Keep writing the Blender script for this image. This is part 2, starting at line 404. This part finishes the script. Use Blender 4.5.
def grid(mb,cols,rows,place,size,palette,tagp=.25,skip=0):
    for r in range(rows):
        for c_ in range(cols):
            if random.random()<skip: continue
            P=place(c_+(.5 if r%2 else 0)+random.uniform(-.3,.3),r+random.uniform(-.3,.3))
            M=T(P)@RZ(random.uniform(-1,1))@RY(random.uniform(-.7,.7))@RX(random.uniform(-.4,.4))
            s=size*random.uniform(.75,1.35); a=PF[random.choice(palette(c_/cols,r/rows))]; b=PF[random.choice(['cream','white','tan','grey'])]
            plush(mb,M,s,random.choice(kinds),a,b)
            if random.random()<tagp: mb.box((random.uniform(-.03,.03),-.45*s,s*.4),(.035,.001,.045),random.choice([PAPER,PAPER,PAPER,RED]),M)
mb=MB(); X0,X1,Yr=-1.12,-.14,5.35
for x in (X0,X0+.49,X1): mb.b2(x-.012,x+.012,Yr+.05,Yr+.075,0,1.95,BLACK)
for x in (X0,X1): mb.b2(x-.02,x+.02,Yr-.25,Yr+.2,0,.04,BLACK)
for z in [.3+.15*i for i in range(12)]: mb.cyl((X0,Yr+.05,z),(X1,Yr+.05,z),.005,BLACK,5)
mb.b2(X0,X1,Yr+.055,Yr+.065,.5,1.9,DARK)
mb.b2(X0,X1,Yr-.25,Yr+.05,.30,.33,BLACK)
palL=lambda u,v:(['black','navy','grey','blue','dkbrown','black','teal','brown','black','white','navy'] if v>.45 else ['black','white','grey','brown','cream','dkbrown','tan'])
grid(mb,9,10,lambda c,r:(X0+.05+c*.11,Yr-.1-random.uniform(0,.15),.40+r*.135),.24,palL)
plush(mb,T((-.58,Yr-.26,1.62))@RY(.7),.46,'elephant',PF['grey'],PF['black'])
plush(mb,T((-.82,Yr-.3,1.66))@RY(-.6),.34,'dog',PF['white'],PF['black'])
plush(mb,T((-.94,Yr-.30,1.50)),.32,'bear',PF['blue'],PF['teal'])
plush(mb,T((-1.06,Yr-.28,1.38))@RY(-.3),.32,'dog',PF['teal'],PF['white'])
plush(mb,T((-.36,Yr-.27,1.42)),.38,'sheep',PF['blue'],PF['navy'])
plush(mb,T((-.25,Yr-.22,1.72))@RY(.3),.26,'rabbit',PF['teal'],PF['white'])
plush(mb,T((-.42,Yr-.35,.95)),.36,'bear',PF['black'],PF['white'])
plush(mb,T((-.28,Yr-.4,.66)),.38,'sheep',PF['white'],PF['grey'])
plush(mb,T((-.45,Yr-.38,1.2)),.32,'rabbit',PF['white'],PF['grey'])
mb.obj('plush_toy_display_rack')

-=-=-

Every line of the material must be returned exactly as it appears.

WORKED ANSWER >>
Keep writing the Blender script for this image. This is part 2, starting at line 404. This part finishes the script. Use Blender 4.5.
def grid(mb,cols,rows,place,size,palette,tagp=.25,skip=0):
    for r in range(rows):
        for c_ in range(cols):
            if random.random()<skip: continue
            P=place(c_+(.5 if r%2 else 0)+random.uniform(-.3,.3),r+random.uniform(-.3,.3))
            M=T(P)@RZ(random.uniform(-1,1))@RY(random.uniform(-.7,.7))@RX(random.uniform(-.4,.4))
            s=size*random.uniform(.75,1.35); a=PF[random.choice(palette(c_/cols,r/rows))]; b=PF[random.choice(['cream','white','tan','grey'])]
            plush(mb,M,s,random.choice(kinds),a,b)
            if random.random()<tagp: mb.box((random.uniform(-.03,.03),-.45*s,s*.4),(.035,.001,.045),random.choice([PAPER,PAPER,PAPER,RED]),M)
mb=MB(); X0,X1,Yr=-1.12,-.14,5.35
for x in (X0,X0+.49,X1): mb.b2(x-.012,x+.012,Yr+.05,Yr+.075,0,1.95,BLACK)
for x in (X0,X1): mb.b2(x-.02,x+.02,Yr-.25,Yr+.2,0,.04,BLACK)
for z in [.3+.15*i for i in range(12)]: mb.cyl((X0,Yr+.05,z),(X1,Yr+.05,z),.005,BLACK,5)
mb.b2(X0,X1,Yr+.055,Yr+.065,.5,1.9,DARK)
mb.b2(X0,X1,Yr-.25,Yr+.05,.30,.33,BLACK)
palL=lambda u,v:(['black','navy','grey','blue','dkbrown','black','teal','brown','black','white','navy'] if v>.45 else ['black','white','grey','brown','cream','dkbrown','tan'])
grid(mb,9,10,lambda c,r:(X0+.05+c*.11,Yr-.1-random.uniform(0,.15),.40+r*.135),.24,palL)
plush(mb,T((-.58,Yr-.26,1.62))@RY(.7),.46,'elephant',PF['grey'],PF['black'])
plush(mb,T((-.82,Yr-.3,1.66))@RY(-.6),.34,'dog',PF['white'],PF['black'])
plush(mb,T((-.94,Yr-.30,1.50)),.32,'bear',PF['blue'],PF['teal'])
plush(mb,T((-1.06,Yr-.28,1.38))@RY(-.3),.32,'dog',PF['teal'],PF['white'])
plush(mb,T((-.36,Yr-.27,1.42)),.38,'sheep',PF['blue'],PF['navy'])
plush(mb,T((-.25,Yr-.22,1.72))@RY(.3),.26,'rabbit',PF['teal'],PF['white'])
plush(mb,T((-.42,Yr-.35,.95)),.36,'bear',PF['black'],PF['white'])
plush(mb,T((-.28,Yr-.4,.66)),.38,'sheep',PF['white'],PF['grey'])
plush(mb,T((-.45,Yr-.38,1.2)),.32,'rabbit',PF['white'],PF['grey'])
mb.obj('plush_toy_display_rack')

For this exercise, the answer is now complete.